There was a lot of talk about tax policy in the third debate, but much of it vague.  Curious what the tax policies are?  Well here is an apparently respectable summary by the Brookings Institute.

 The takeaway point:

The two candidates’ tax plans would have sharply different distributional effects. Senator McCain’s tax cuts would primarily benefit those with very high incomes, almost all of whom would receive large tax cuts that would, on average, raise their after-tax incomes by more than twice the average for all households. Many fewer households at the bottom of the income distribution would get tax cuts and those tax cuts would be small as a share of after-tax income. In marked contrast, Senator Obama offers much larger tax breaks to low- and middle-income taxpayers and would increase taxes on high-income taxpayers. The largest tax cuts, as a share of income, would go to those at the bottom of the income distribution, while taxpayers with the highest income would see their taxes rise significantly.

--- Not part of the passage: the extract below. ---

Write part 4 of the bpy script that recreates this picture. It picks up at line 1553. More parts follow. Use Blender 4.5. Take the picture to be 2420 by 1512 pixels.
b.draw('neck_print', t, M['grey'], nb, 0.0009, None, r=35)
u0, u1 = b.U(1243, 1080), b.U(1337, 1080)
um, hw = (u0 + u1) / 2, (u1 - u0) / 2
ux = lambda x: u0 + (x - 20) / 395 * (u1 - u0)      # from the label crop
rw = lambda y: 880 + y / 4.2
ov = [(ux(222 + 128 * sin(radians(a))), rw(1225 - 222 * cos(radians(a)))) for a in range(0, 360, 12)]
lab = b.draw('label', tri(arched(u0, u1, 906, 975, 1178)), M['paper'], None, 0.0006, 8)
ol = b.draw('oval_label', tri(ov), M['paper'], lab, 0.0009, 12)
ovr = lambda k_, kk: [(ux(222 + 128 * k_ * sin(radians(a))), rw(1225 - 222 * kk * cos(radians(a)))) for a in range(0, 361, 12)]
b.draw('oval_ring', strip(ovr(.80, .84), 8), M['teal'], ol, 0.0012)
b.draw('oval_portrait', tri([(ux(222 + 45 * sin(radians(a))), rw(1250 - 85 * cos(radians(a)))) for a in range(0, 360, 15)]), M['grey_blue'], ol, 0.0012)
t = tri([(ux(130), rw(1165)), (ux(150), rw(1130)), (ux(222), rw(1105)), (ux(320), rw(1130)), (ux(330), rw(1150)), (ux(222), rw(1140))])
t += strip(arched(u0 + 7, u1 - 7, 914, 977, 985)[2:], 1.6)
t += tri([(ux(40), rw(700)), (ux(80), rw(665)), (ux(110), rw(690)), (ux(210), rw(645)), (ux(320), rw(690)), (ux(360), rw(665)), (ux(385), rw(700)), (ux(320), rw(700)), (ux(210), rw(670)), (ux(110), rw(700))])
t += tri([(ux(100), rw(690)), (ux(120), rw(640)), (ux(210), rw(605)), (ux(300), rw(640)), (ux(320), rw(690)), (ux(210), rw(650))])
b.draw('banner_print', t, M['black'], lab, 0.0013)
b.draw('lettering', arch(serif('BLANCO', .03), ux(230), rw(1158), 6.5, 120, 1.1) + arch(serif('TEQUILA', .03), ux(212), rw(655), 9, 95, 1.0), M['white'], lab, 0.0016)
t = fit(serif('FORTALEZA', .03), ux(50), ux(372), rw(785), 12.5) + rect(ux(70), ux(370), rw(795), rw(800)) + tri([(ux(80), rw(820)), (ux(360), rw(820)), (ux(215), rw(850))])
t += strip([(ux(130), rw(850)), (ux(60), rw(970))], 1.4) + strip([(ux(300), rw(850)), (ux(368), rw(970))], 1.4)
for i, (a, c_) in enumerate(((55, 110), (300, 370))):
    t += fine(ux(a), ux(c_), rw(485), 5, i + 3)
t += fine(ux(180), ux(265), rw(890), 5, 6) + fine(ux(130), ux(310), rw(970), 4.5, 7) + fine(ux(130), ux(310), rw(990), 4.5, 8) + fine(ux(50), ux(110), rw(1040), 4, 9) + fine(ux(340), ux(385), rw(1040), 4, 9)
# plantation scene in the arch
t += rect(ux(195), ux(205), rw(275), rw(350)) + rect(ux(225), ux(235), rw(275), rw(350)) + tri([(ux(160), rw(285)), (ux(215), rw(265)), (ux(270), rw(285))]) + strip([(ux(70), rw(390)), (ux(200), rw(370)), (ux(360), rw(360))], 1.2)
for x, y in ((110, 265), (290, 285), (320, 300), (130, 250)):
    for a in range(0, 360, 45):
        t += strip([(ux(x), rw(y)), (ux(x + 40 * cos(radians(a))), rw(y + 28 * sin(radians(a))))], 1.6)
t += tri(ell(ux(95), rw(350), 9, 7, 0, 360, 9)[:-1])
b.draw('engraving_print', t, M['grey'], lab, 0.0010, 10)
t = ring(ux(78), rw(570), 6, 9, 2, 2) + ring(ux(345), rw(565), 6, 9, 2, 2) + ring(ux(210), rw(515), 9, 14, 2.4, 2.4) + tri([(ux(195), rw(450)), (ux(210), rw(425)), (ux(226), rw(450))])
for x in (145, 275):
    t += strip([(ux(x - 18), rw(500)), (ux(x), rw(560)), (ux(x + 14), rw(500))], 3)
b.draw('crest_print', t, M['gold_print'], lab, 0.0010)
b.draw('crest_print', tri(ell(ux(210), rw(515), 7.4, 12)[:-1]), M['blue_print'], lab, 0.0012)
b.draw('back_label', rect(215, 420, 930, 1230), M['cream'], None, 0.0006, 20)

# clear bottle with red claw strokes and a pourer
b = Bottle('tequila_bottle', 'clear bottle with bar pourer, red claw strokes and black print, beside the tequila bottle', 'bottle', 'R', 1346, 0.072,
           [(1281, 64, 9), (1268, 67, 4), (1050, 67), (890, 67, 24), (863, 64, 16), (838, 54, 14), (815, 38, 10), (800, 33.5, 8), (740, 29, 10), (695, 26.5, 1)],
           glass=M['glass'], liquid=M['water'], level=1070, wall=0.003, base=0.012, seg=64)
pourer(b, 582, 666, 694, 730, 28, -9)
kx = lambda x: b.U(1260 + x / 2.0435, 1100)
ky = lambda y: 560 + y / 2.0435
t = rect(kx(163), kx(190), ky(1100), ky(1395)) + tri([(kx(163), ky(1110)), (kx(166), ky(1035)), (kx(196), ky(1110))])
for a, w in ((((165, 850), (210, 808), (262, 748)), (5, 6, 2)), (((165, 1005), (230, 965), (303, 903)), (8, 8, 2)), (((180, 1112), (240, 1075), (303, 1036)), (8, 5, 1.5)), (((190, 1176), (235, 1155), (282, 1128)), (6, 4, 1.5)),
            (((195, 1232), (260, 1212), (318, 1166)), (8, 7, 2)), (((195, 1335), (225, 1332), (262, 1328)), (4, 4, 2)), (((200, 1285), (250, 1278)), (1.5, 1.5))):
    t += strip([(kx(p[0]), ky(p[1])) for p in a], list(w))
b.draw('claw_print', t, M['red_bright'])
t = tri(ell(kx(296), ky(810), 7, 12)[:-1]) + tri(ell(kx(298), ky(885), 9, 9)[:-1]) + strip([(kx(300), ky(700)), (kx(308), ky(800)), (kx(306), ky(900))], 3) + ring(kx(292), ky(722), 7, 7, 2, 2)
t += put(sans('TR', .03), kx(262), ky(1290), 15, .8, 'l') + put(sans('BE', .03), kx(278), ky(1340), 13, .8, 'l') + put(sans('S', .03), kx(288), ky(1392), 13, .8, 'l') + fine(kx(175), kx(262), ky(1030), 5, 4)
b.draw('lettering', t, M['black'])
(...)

It’s a hard sell for Republicans.  Because the Republican goal for the income tax is a flat tax (a single percentage of income regardless of income) and the current income tax is progressive (higher rates for higher income levels), Republican proposals are inevitably exposed to the charge that they primarily benefit the wealthy.

And how does the Republican party recover from Obama’s proposed entrenching of the progressive system of taxation?  Does the next Republican administration simply reverse the tax hike for those affected?  Imagine the outroar if a tax cut were to benefit only the wealthiest 5% of Americans.  The desire to avoid this is probably why McCain has tacked on meager tax cuts for middle and lower class Americans as well.  The most straightforward way, of course, to flatten the tax rate would be to drastically lower the rate for the wealth while increasing  the tax rate for the middle/lower class.  Where does that lie on the impossibility spectrum?

A fair tax policy is a hard sell, and Obama’s inevitable victory will make it harder.  Yet another reason for me to be depressed by the Obama victory.